**Written exercise**
Among the lines below, list those containing the string "follow".

**Material for the task**
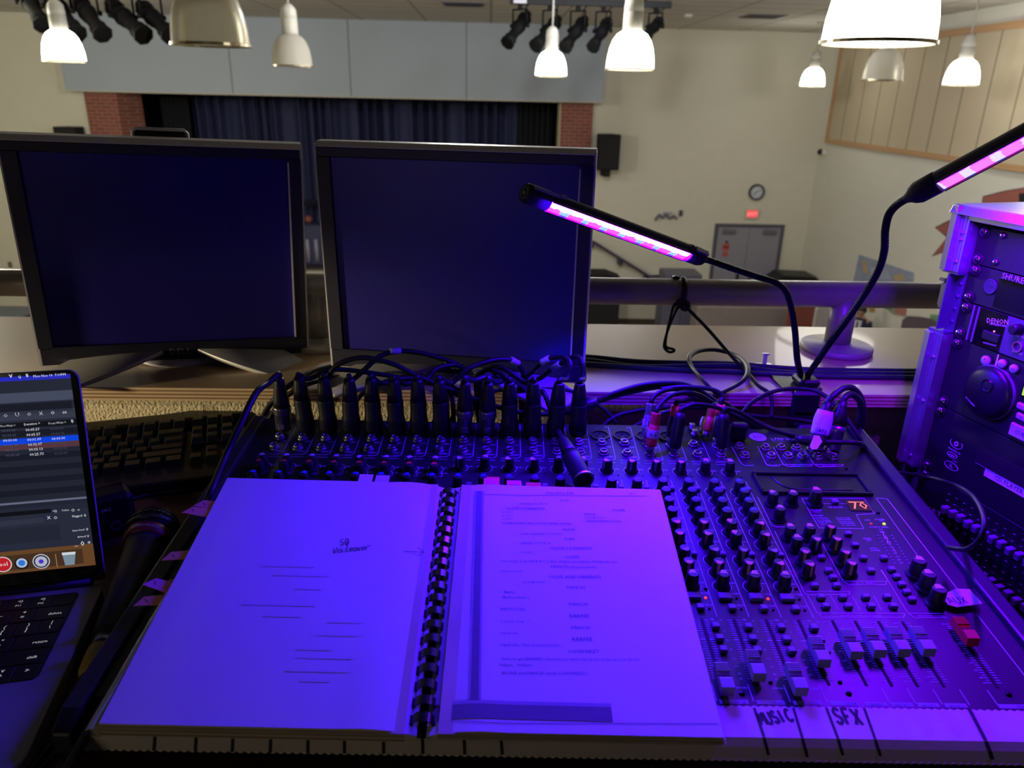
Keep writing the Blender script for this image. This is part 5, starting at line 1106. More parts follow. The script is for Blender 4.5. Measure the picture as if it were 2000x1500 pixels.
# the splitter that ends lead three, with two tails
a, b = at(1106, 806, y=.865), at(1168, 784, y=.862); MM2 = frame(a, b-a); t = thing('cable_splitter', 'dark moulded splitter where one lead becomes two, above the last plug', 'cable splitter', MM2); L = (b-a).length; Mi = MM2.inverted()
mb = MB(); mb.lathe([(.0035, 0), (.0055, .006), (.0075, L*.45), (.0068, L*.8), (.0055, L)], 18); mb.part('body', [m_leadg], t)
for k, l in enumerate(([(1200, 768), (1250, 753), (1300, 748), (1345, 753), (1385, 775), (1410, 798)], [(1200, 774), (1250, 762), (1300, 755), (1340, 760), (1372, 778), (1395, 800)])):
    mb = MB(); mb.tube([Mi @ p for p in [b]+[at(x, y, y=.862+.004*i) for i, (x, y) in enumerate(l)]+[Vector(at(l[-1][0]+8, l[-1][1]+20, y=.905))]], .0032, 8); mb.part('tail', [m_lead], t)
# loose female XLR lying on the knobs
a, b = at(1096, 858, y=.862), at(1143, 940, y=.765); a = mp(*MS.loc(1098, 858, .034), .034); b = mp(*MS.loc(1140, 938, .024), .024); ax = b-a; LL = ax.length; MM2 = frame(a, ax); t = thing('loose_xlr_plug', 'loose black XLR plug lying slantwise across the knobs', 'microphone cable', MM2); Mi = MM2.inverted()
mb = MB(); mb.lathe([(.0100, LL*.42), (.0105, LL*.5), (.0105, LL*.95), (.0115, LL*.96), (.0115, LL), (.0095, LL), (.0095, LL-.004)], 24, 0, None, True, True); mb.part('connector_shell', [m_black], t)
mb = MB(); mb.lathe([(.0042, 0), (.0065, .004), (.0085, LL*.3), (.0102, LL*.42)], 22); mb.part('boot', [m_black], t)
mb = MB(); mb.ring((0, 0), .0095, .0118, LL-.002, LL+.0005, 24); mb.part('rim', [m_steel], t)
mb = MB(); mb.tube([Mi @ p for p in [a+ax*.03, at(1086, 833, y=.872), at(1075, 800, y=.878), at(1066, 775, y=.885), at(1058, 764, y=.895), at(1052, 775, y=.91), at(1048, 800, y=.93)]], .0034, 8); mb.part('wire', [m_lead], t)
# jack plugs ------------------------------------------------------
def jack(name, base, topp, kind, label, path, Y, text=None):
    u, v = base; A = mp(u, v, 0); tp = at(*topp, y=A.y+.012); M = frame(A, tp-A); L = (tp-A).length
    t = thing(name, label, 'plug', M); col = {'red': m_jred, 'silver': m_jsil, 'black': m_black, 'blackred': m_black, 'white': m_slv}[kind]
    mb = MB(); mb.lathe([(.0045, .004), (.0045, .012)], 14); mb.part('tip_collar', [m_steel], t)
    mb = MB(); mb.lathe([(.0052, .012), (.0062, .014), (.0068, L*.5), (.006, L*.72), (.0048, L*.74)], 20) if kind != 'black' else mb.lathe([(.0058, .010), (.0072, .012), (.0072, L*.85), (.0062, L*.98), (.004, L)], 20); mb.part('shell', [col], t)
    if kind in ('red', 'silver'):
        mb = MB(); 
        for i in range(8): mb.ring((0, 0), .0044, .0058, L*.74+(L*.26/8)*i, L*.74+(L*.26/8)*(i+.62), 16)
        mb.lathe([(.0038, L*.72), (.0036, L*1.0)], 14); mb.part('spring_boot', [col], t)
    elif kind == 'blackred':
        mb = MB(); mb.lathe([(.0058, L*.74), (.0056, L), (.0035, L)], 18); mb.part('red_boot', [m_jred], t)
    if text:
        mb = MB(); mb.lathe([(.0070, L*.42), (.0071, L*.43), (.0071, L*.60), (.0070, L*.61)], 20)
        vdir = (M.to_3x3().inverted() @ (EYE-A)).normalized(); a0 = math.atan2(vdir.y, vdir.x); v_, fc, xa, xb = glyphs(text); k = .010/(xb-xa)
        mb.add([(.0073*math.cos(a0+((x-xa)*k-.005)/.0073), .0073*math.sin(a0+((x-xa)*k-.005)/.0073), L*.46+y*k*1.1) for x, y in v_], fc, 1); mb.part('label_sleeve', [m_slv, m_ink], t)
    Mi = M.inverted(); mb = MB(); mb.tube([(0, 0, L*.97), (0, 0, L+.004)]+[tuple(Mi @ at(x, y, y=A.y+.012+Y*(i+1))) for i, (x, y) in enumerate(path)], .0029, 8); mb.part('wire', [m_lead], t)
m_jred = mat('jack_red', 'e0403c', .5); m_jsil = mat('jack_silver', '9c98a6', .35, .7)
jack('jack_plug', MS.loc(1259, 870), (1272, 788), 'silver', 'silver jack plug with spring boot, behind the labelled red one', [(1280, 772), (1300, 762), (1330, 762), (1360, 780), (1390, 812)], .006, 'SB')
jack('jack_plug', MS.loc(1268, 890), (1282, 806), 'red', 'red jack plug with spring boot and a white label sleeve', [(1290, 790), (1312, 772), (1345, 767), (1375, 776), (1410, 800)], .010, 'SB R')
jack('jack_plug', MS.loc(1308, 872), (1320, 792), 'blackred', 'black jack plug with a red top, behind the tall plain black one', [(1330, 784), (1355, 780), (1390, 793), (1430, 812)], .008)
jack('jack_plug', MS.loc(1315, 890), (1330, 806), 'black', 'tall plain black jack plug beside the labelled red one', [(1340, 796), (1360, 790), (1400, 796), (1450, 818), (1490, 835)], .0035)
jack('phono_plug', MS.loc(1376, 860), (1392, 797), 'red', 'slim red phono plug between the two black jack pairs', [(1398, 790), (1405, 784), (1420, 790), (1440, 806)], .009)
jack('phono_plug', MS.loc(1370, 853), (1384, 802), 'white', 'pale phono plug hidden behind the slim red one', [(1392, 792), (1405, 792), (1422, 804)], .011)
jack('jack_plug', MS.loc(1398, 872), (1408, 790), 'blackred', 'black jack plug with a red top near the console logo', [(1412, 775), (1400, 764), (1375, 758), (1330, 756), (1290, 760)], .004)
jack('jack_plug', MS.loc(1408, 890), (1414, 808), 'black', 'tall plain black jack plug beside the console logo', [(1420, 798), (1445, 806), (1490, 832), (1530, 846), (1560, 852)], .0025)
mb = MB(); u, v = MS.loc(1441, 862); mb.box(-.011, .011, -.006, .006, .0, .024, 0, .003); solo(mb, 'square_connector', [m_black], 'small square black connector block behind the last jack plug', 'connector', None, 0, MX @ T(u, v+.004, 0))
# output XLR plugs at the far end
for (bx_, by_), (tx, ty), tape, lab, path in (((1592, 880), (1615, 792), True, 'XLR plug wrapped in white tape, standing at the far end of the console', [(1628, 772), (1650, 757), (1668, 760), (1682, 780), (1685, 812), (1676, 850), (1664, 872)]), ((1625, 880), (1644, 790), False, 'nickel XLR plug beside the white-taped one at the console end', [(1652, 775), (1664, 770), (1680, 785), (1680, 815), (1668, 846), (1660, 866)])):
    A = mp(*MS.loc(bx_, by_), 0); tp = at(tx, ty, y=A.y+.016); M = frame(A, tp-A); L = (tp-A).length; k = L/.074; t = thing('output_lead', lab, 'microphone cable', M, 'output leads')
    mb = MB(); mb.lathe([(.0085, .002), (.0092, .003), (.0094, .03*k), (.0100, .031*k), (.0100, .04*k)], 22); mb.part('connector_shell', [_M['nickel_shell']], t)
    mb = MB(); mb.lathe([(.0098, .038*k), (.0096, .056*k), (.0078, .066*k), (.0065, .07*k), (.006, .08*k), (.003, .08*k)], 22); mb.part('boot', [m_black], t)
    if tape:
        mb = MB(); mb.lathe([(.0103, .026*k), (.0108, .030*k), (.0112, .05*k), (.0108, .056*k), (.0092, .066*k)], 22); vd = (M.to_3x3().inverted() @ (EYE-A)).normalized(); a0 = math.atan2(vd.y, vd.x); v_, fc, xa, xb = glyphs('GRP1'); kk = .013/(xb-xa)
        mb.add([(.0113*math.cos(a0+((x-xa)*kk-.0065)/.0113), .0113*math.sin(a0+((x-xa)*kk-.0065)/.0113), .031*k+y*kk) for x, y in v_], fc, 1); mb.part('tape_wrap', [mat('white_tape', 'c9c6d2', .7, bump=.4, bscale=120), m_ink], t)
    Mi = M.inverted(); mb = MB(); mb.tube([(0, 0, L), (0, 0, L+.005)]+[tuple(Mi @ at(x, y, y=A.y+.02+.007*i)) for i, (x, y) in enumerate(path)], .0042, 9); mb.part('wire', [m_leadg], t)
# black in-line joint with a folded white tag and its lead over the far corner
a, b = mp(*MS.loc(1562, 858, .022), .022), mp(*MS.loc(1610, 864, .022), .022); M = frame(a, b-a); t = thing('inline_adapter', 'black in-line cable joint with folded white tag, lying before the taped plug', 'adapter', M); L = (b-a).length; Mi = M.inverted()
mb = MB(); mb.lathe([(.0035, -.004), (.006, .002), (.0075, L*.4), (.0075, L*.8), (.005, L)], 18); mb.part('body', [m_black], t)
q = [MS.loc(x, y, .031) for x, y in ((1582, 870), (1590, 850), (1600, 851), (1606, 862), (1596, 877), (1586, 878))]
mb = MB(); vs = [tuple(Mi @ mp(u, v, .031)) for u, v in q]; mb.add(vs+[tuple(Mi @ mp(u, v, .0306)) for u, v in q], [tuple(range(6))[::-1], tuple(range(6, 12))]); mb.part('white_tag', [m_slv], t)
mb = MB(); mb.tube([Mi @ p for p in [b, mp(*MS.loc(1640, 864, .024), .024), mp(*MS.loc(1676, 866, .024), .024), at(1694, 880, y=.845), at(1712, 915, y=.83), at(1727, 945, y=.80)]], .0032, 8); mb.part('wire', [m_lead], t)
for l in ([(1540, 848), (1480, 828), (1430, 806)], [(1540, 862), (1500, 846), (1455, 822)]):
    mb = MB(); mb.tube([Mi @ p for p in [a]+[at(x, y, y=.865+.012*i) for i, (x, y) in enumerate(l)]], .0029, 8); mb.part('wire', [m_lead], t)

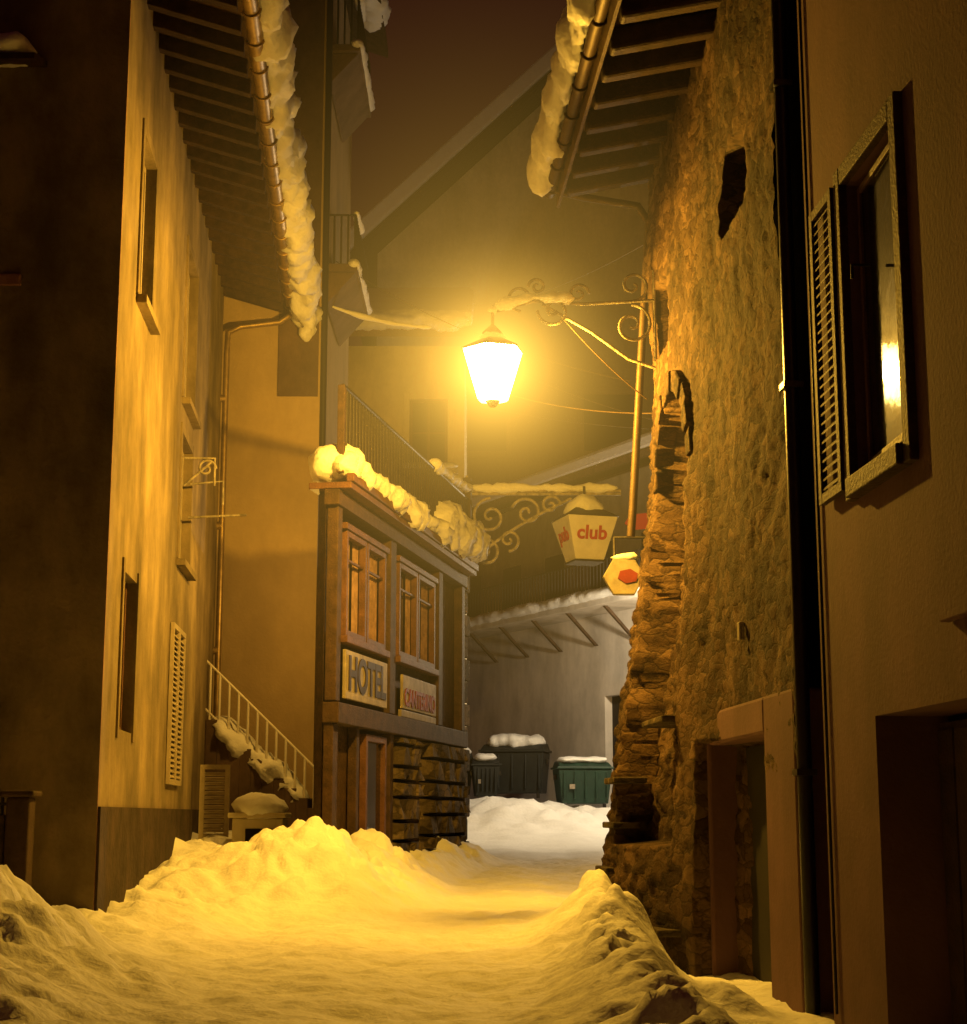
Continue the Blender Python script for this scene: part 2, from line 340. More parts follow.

**Answer below**
Keep writing the Blender script for this image. This is part 5, starting at line 1106. More parts follow. The script is for Blender 4.5. Measure the picture as if it were 2000x1500 pixels.
Continue the Blender Python script for this scene: part 2, from line 340. More parts follow.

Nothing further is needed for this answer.